== SOURCE MATERIAL ==
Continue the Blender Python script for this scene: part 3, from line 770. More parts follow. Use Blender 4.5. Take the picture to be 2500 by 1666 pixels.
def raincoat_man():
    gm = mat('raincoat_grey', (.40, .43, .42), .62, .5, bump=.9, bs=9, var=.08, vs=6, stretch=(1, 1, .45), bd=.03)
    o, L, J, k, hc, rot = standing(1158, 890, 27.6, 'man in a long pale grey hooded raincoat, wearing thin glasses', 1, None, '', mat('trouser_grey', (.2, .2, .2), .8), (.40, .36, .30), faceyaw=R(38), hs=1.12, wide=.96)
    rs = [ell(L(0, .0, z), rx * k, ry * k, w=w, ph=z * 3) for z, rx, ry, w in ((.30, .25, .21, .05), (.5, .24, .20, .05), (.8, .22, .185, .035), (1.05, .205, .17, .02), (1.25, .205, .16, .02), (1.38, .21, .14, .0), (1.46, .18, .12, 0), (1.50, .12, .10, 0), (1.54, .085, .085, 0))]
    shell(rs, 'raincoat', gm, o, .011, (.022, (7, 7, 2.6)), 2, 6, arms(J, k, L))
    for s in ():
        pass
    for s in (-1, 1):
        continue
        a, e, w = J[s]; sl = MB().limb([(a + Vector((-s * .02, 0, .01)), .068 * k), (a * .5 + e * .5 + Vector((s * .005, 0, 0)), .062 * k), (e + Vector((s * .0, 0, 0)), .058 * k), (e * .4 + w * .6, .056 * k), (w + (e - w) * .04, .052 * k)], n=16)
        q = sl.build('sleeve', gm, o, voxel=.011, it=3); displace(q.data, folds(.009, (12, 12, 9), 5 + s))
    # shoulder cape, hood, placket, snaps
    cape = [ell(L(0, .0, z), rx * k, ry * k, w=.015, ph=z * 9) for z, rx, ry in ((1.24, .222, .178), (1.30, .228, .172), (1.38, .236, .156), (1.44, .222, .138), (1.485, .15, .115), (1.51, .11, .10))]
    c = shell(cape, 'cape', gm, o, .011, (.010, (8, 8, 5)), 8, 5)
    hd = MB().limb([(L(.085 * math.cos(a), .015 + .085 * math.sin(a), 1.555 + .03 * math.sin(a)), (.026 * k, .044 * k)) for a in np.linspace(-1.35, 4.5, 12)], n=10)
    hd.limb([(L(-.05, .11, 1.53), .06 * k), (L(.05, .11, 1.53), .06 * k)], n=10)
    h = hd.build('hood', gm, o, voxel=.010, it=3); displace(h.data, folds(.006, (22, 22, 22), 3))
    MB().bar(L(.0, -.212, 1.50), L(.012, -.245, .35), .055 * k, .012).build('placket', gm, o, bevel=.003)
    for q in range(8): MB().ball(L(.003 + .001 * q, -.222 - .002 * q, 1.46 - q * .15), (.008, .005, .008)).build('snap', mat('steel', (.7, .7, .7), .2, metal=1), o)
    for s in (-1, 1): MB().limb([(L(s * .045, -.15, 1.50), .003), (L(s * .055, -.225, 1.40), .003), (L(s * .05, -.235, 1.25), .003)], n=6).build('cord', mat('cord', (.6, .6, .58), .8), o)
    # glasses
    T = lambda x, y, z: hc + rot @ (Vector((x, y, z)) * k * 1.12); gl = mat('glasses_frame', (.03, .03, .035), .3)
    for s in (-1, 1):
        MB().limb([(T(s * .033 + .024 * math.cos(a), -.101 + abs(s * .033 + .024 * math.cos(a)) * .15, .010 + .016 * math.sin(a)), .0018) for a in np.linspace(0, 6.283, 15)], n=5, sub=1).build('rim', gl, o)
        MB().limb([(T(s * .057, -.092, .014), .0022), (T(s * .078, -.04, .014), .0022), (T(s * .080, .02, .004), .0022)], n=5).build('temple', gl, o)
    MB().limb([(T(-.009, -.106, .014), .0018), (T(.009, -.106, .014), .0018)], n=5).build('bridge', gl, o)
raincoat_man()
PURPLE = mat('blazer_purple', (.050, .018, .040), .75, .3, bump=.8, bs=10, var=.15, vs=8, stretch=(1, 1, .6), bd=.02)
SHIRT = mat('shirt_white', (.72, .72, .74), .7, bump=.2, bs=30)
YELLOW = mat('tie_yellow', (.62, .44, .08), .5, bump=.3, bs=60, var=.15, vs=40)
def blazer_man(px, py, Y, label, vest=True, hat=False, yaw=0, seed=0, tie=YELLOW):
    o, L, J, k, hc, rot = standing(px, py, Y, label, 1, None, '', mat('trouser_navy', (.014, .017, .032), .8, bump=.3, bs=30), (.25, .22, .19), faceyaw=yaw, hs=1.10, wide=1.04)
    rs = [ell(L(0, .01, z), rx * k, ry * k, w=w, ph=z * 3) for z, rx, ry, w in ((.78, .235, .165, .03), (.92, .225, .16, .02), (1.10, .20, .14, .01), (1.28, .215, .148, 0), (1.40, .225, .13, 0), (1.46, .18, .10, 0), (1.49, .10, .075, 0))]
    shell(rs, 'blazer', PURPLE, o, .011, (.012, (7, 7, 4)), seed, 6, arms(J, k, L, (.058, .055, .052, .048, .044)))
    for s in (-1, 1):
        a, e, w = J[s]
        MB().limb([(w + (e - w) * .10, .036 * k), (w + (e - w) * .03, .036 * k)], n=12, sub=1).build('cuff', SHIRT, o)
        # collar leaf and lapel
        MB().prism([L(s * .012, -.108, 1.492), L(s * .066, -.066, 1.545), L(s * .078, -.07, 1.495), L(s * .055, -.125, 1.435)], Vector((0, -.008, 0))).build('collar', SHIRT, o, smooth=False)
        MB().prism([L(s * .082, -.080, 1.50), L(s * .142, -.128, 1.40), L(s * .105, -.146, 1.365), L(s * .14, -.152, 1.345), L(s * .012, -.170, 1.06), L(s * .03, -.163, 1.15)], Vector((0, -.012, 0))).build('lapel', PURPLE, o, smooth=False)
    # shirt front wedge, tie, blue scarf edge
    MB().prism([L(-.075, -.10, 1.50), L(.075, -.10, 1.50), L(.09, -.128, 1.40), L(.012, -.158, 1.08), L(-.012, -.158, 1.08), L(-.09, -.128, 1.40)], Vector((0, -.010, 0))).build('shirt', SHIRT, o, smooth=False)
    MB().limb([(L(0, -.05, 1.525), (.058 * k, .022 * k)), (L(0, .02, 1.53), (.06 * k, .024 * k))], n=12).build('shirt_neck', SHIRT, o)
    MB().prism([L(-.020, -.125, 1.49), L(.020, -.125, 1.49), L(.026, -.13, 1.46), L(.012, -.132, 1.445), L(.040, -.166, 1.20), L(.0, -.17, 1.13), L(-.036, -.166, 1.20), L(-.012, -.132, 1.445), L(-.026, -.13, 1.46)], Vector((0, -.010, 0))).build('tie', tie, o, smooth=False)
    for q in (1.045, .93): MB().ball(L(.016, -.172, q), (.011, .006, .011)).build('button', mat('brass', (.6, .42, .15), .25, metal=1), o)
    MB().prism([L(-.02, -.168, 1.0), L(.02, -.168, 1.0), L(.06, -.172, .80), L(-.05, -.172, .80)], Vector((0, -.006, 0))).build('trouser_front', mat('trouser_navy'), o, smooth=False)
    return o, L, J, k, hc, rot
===
:: SET TASK ::
Type out the whole listing above again, exactly as it stands.

:: SOLUTION TO THIS PROBLEM ::
Continue the Blender Python script for this scene: part 3, from line 770. More parts follow. Use Blender 4.5. Take the picture to be 2500 by 1666 pixels.
def raincoat_man():
    gm = mat('raincoat_grey', (.40, .43, .42), .62, .5, bump=.9, bs=9, var=.08, vs=6, stretch=(1, 1, .45), bd=.03)
    o, L, J, k, hc, rot = standing(1158, 890, 27.6, 'man in a long pale grey hooded raincoat, wearing thin glasses', 1, None, '', mat('trouser_grey', (.2, .2, .2), .8), (.40, .36, .30), faceyaw=R(38), hs=1.12, wide=.96)
    rs = [ell(L(0, .0, z), rx * k, ry * k, w=w, ph=z * 3) for z, rx, ry, w in ((.30, .25, .21, .05), (.5, .24, .20, .05), (.8, .22, .185, .035), (1.05, .205, .17, .02), (1.25, .205, .16, .02), (1.38, .21, .14, .0), (1.46, .18, .12, 0), (1.50, .12, .10, 0), (1.54, .085, .085, 0))]
    shell(rs, 'raincoat', gm, o, .011, (.022, (7, 7, 2.6)), 2, 6, arms(J, k, L))
    for s in ():
        pass
    for s in (-1, 1):
        continue
        a, e, w = J[s]; sl = MB().limb([(a + Vector((-s * .02, 0, .01)), .068 * k), (a * .5 + e * .5 + Vector((s * .005, 0, 0)), .062 * k), (e + Vector((s * .0, 0, 0)), .058 * k), (e * .4 + w * .6, .056 * k), (w + (e - w) * .04, .052 * k)], n=16)
        q = sl.build('sleeve', gm, o, voxel=.011, it=3); displace(q.data, folds(.009, (12, 12, 9), 5 + s))
    # shoulder cape, hood, placket, snaps
    cape = [ell(L(0, .0, z), rx * k, ry * k, w=.015, ph=z * 9) for z, rx, ry in ((1.24, .222, .178), (1.30, .228, .172), (1.38, .236, .156), (1.44, .222, .138), (1.485, .15, .115), (1.51, .11, .10))]
    c = shell(cape, 'cape', gm, o, .011, (.010, (8, 8, 5)), 8, 5)
    hd = MB().limb([(L(.085 * math.cos(a), .015 + .085 * math.sin(a), 1.555 + .03 * math.sin(a)), (.026 * k, .044 * k)) for a in np.linspace(-1.35, 4.5, 12)], n=10)
    hd.limb([(L(-.05, .11, 1.53), .06 * k), (L(.05, .11, 1.53), .06 * k)], n=10)
    h = hd.build('hood', gm, o, voxel=.010, it=3); displace(h.data, folds(.006, (22, 22, 22), 3))
    MB().bar(L(.0, -.212, 1.50), L(.012, -.245, .35), .055 * k, .012).build('placket', gm, o, bevel=.003)
    for q in range(8): MB().ball(L(.003 + .001 * q, -.222 - .002 * q, 1.46 - q * .15), (.008, .005, .008)).build('snap', mat('steel', (.7, .7, .7), .2, metal=1), o)
    for s in (-1, 1): MB().limb([(L(s * .045, -.15, 1.50), .003), (L(s * .055, -.225, 1.40), .003), (L(s * .05, -.235, 1.25), .003)], n=6).build('cord', mat('cord', (.6, .6, .58), .8), o)
    # glasses
    T = lambda x, y, z: hc + rot @ (Vector((x, y, z)) * k * 1.12); gl = mat('glasses_frame', (.03, .03, .035), .3)
    for s in (-1, 1):
        MB().limb([(T(s * .033 + .024 * math.cos(a), -.101 + abs(s * .033 + .024 * math.cos(a)) * .15, .010 + .016 * math.sin(a)), .0018) for a in np.linspace(0, 6.283, 15)], n=5, sub=1).build('rim', gl, o)
        MB().limb([(T(s * .057, -.092, .014), .0022), (T(s * .078, -.04, .014), .0022), (T(s * .080, .02, .004), .0022)], n=5).build('temple', gl, o)
    MB().limb([(T(-.009, -.106, .014), .0018), (T(.009, -.106, .014), .0018)], n=5).build('bridge', gl, o)
raincoat_man()
PURPLE = mat('blazer_purple', (.050, .018, .040), .75, .3, bump=.8, bs=10, var=.15, vs=8, stretch=(1, 1, .6), bd=.02)
SHIRT = mat('shirt_white', (.72, .72, .74), .7, bump=.2, bs=30)
YELLOW = mat('tie_yellow', (.62, .44, .08), .5, bump=.3, bs=60, var=.15, vs=40)
def blazer_man(px, py, Y, label, vest=True, hat=False, yaw=0, seed=0, tie=YELLOW):
    o, L, J, k, hc, rot = standing(px, py, Y, label, 1, None, '', mat('trouser_navy', (.014, .017, .032), .8, bump=.3, bs=30), (.25, .22, .19), faceyaw=yaw, hs=1.10, wide=1.04)
    rs = [ell(L(0, .01, z), rx * k, ry * k, w=w, ph=z * 3) for z, rx, ry, w in ((.78, .235, .165, .03), (.92, .225, .16, .02), (1.10, .20, .14, .01), (1.28, .215, .148, 0), (1.40, .225, .13, 0), (1.46, .18, .10, 0), (1.49, .10, .075, 0))]
    shell(rs, 'blazer', PURPLE, o, .011, (.012, (7, 7, 4)), seed, 6, arms(J, k, L, (.058, .055, .052, .048, .044)))
    for s in (-1, 1):
        a, e, w = J[s]
        MB().limb([(w + (e - w) * .10, .036 * k), (w + (e - w) * .03, .036 * k)], n=12, sub=1).build('cuff', SHIRT, o)
        # collar leaf and lapel
        MB().prism([L(s * .012, -.108, 1.492), L(s * .066, -.066, 1.545), L(s * .078, -.07, 1.495), L(s * .055, -.125, 1.435)], Vector((0, -.008, 0))).build('collar', SHIRT, o, smooth=False)
        MB().prism([L(s * .082, -.080, 1.50), L(s * .142, -.128, 1.40), L(s * .105, -.146, 1.365), L(s * .14, -.152, 1.345), L(s * .012, -.170, 1.06), L(s * .03, -.163, 1.15)], Vector((0, -.012, 0))).build('lapel', PURPLE, o, smooth=False)
    # shirt front wedge, tie, blue scarf edge
    MB().prism([L(-.075, -.10, 1.50), L(.075, -.10, 1.50), L(.09, -.128, 1.40), L(.012, -.158, 1.08), L(-.012, -.158, 1.08), L(-.09, -.128, 1.40)], Vector((0, -.010, 0))).build('shirt', SHIRT, o, smooth=False)
    MB().limb([(L(0, -.05, 1.525), (.058 * k, .022 * k)), (L(0, .02, 1.53), (.06 * k, .024 * k))], n=12).build('shirt_neck', SHIRT, o)
    MB().prism([L(-.020, -.125, 1.49), L(.020, -.125, 1.49), L(.026, -.13, 1.46), L(.012, -.132, 1.445), L(.040, -.166, 1.20), L(.0, -.17, 1.13), L(-.036, -.166, 1.20), L(-.012, -.132, 1.445), L(-.026, -.13, 1.46)], Vector((0, -.010, 0))).build('tie', tie, o, smooth=False)
    for q in (1.045, .93): MB().ball(L(.016, -.172, q), (.011, .006, .011)).build('button', mat('brass', (.6, .42, .15), .25, metal=1), o)
    MB().prism([L(-.02, -.168, 1.0), L(.02, -.168, 1.0), L(.06, -.172, .80), L(-.05, -.172, .80)], Vector((0, -.006, 0))).build('trouser_front', mat('trouser_navy'), o, smooth=False)
    return o, L, J, k, hc, rot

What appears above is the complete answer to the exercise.